== STORED DATA ==
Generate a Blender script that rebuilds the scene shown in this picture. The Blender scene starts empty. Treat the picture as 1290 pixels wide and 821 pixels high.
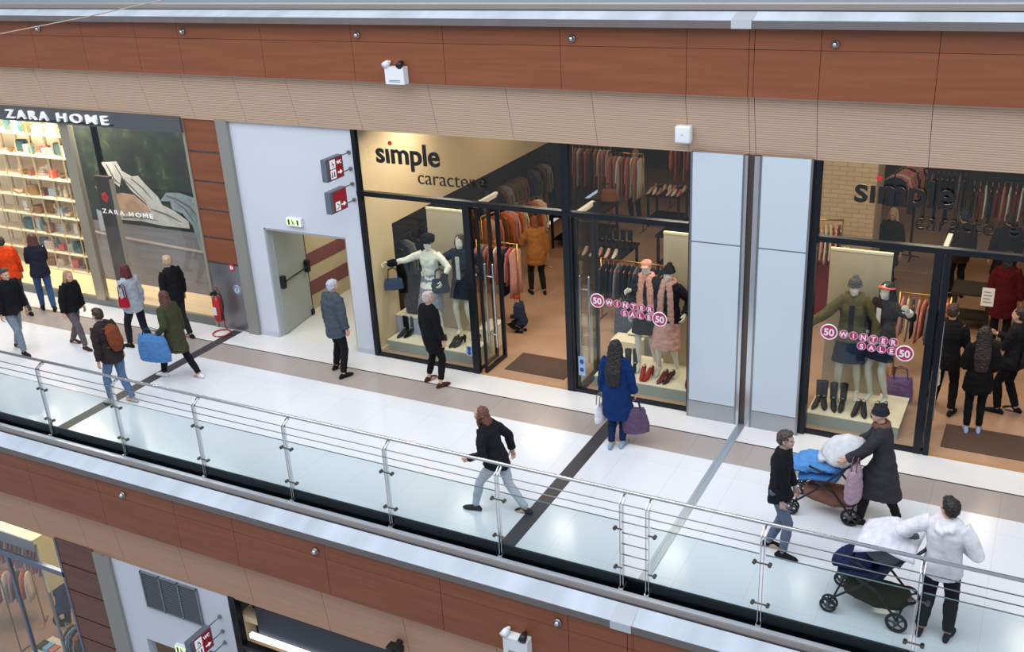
import bpy, bmesh, math, random
from mathutils import Vector, Matrix, noise
random.seed(7)
C = bpy.context.scene.collection
PI = math.pi

# ------------------------------------------------------------------ materials
def lin(c):
    c = c / 255.0
    return c / 12.92 if c <= 0.04045 else ((c + 0.055) / 1.055) ** 2.4
def col(r, g, b): return (lin(r), lin(g), lin(b), 1)
_m = {}
def mat(name, rgb, rough=.6, metal=0.0, var=0.0, scale=8.0, stretch=(1, 1, 1), bump=0.0, bscale=60.0, emit=None, es=0.0, coat=0.0, rgb2=None, sheen=0.0, spec=None):
    if name in _m: return _m[name]
    m = bpy.data.materials.new(name); m.use_nodes = True
    nt = m.node_tree; N = nt.nodes; L = nt.links
    b = N['Principled BSDF']
    b.inputs['Base Color'].default_value = col(*rgb)
    b.inputs['Roughness'].default_value = rough
    b.inputs['Metallic'].default_value = metal
    if coat: b.inputs['Coat Weight'].default_value = coat
    if sheen: b.inputs['Sheen Weight'].default_value = sheen
    if spec is not None: b.inputs['Specular IOR Level'].default_value = spec
    if var or rgb2 or bump:
        tc = N.new('ShaderNodeTexCoord'); mp = N.new('ShaderNodeMapping')
        mp.inputs['Scale'].default_value = stretch
        L.new(tc.outputs['Object'], mp.inputs['Vector'])
    if var or rgb2:
        nz = N.new('ShaderNodeTexNoise'); nz.inputs['Scale'].default_value = scale; nz.inputs['Detail'].default_value = 5
        L.new(mp.outputs['Vector'], nz.inputs['Vector'])
        rp = N.new('ShaderNodeValToRGB')
        a = col(*rgb)
        if rgb2: c1, c2 = a, col(*rgb2)
        else:
            c1 = tuple(min(1, x * (1 - var)) for x in a[:3]) + (1,); c2 = tuple(min(1, x * (1 + var)) for x in a[:3]) + (1,)
        rp.color_ramp.elements[0].position = .3; rp.color_ramp.elements[1].position = .7
        rp.color_ramp.elements[0].color = c1; rp.color_ramp.elements[1].color = c2
        L.new(nz.outputs['Fac'], rp.inputs['Fac']); L.new(rp.outputs['Color'], b.inputs['Base Color'])
    if bump:
        n2 = N.new('ShaderNodeTexNoise'); n2.inputs['Scale'].default_value = bscale; n2.inputs['Detail'].default_value = 4
        L.new(mp.outputs['Vector'], n2.inputs['Vector'])
        bp = N.new('ShaderNodeBump'); bp.inputs['Strength'].default_value = bump; bp.inputs['Distance'].default_value = .01
        L.new(n2.outputs['Fac'], bp.inputs['Height']); L.new(bp.outputs['Normal'], b.inputs['Normal'])
    if emit:
        b.inputs['Emission Color'].default_value = col(*emit); b.inputs['Emission Strength'].default_value = es
    _m[name] = m
    return m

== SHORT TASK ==
Copy out all of the data word for word. Do not carry over any picture.

== RESPONSE ==
Generate a Blender script that rebuilds the scene shown in this picture. The Blender scene starts empty. Treat the picture as 1290 pixels wide and 821 pixels high.
import bpy, bmesh, math, random
from mathutils import Vector, Matrix, noise
random.seed(7)
C = bpy.context.scene.collection
PI = math.pi

# ------------------------------------------------------------------ materials
def lin(c):
    c = c / 255.0
    return c / 12.92 if c <= 0.04045 else ((c + 0.055) / 1.055) ** 2.4
def col(r, g, b): return (lin(r), lin(g), lin(b), 1)
_m = {}
def mat(name, rgb, rough=.6, metal=0.0, var=0.0, scale=8.0, stretch=(1, 1, 1), bump=0.0, bscale=60.0, emit=None, es=0.0, coat=0.0, rgb2=None, sheen=0.0, spec=None):
    if name in _m: return _m[name]
    m = bpy.data.materials.new(name); m.use_nodes = True
    nt = m.node_tree; N = nt.nodes; L = nt.links
    b = N['Principled BSDF']
    b.inputs['Base Color'].default_value = col(*rgb)
    b.inputs['Roughness'].default_value = rough
    b.inputs['Metallic'].default_value = metal
    if coat: b.inputs['Coat Weight'].default_value = coat
    if sheen: b.inputs['Sheen Weight'].default_value = sheen
    if spec is not None: b.inputs['Specular IOR Level'].default_value = spec
    if var or rgb2 or bump:
        tc = N.new('ShaderNodeTexCoord'); mp = N.new('ShaderNodeMapping')
        mp.inputs['Scale'].default_value = stretch
        L.new(tc.outputs['Object'], mp.inputs['Vector'])
    if var or rgb2:
        nz = N.new('ShaderNodeTexNoise'); nz.inputs['Scale'].default_value = scale; nz.inputs['Detail'].default_value = 5
        L.new(mp.outputs['Vector'], nz.inputs['Vector'])
        rp = N.new('ShaderNodeValToRGB')
        a = col(*rgb)
        if rgb2: c1, c2 = a, col(*rgb2)
        else:
            c1 = tuple(min(1, x * (1 - var)) for x in a[:3]) + (1,); c2 = tuple(min(1, x * (1 + var)) for x in a[:3]) + (1,)
        rp.color_ramp.elements[0].position = .3; rp.color_ramp.elements[1].position = .7
        rp.color_ramp.elements[0].color = c1; rp.color_ramp.elements[1].color = c2
        L.new(nz.outputs['Fac'], rp.inputs['Fac']); L.new(rp.outputs['Color'], b.inputs['Base Color'])
    if bump:
        n2 = N.new('ShaderNodeTexNoise'); n2.inputs['Scale'].default_value = bscale; n2.inputs['Detail'].default_value = 4
        L.new(mp.outputs['Vector'], n2.inputs['Vector'])
        bp = N.new('ShaderNodeBump'); bp.inputs['Strength'].default_value = bump; bp.inputs['Distance'].default_value = .01
        L.new(n2.outputs['Fac'], bp.inputs['Height']); L.new(bp.outputs['Normal'], b.inputs['Normal'])
    if emit:
        b.inputs['Emission Color'].default_value = col(*emit); b.inputs['Emission Strength'].default_value = es
    _m[name] = m
    return m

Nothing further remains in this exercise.